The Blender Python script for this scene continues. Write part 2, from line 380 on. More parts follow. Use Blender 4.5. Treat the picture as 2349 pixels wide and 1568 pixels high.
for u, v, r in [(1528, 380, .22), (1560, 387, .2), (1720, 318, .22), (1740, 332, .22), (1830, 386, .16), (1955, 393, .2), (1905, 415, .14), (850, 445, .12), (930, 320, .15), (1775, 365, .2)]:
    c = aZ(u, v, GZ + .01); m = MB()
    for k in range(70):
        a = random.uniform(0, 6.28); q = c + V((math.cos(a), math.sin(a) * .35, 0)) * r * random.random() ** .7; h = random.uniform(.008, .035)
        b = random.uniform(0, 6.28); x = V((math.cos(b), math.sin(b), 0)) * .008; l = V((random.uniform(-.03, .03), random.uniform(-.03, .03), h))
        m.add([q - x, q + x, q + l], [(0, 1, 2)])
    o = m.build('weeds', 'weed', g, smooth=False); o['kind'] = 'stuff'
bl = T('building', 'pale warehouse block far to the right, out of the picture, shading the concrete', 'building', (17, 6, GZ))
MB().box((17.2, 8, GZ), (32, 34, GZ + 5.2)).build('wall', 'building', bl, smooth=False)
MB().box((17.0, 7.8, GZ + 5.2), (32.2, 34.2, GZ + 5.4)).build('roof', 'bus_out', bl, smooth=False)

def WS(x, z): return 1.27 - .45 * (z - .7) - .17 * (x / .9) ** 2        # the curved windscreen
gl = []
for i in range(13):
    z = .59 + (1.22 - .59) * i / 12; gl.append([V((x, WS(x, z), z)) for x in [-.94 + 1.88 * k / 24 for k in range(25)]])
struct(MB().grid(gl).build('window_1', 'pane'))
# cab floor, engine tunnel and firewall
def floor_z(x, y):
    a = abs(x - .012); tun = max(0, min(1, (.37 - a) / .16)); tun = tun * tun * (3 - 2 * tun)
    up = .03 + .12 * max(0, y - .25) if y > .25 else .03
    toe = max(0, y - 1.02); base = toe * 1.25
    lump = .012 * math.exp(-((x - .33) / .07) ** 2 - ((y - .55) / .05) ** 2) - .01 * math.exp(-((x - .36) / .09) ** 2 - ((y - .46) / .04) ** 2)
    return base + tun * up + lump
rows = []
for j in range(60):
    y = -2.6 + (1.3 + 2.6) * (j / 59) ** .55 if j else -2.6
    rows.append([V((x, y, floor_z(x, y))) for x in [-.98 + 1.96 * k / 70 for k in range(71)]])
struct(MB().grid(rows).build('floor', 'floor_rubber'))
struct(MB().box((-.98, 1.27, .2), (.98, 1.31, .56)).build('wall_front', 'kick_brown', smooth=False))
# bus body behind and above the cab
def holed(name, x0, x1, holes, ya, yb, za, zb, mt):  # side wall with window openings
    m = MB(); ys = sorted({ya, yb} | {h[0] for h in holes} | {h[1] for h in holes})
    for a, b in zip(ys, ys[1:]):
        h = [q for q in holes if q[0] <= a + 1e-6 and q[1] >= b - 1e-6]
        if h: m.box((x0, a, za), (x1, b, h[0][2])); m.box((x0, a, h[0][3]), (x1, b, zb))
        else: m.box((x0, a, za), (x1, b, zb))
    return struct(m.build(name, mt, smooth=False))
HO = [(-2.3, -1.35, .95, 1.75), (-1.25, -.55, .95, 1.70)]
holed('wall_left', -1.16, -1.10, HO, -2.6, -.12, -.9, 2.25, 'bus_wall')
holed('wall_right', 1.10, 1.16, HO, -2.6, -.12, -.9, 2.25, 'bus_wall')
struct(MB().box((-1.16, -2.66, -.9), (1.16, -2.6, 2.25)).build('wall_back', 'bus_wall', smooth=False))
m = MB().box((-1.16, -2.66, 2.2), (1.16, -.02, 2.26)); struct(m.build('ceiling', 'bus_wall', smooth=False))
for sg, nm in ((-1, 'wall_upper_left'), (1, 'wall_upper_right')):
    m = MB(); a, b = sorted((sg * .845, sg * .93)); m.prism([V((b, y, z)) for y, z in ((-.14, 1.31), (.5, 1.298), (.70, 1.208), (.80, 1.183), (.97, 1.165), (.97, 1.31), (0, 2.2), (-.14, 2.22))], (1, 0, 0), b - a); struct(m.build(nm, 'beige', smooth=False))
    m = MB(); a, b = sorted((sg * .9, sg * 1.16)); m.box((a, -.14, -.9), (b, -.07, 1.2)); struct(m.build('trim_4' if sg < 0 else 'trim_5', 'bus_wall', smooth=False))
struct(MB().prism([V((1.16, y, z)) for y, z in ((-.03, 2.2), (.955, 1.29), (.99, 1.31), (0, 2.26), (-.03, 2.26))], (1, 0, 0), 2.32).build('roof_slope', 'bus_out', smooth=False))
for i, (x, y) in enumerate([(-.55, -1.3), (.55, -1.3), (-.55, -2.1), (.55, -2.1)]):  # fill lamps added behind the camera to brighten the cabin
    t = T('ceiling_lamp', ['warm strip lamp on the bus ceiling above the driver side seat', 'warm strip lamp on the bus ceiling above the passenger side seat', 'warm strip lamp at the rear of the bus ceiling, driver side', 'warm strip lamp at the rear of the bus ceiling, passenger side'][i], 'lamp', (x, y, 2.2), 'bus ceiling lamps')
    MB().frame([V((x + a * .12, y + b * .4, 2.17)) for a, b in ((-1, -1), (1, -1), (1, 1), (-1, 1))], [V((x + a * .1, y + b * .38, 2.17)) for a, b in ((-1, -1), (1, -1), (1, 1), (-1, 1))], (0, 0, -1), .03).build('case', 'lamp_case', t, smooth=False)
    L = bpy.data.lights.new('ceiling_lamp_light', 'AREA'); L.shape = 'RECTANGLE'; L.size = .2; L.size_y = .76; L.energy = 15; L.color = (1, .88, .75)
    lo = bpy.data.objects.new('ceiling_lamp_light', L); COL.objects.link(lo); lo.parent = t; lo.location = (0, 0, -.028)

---

Description of the task =
Nothing but a number is needed here: how many lines hold the string "picture"?

Final result =
2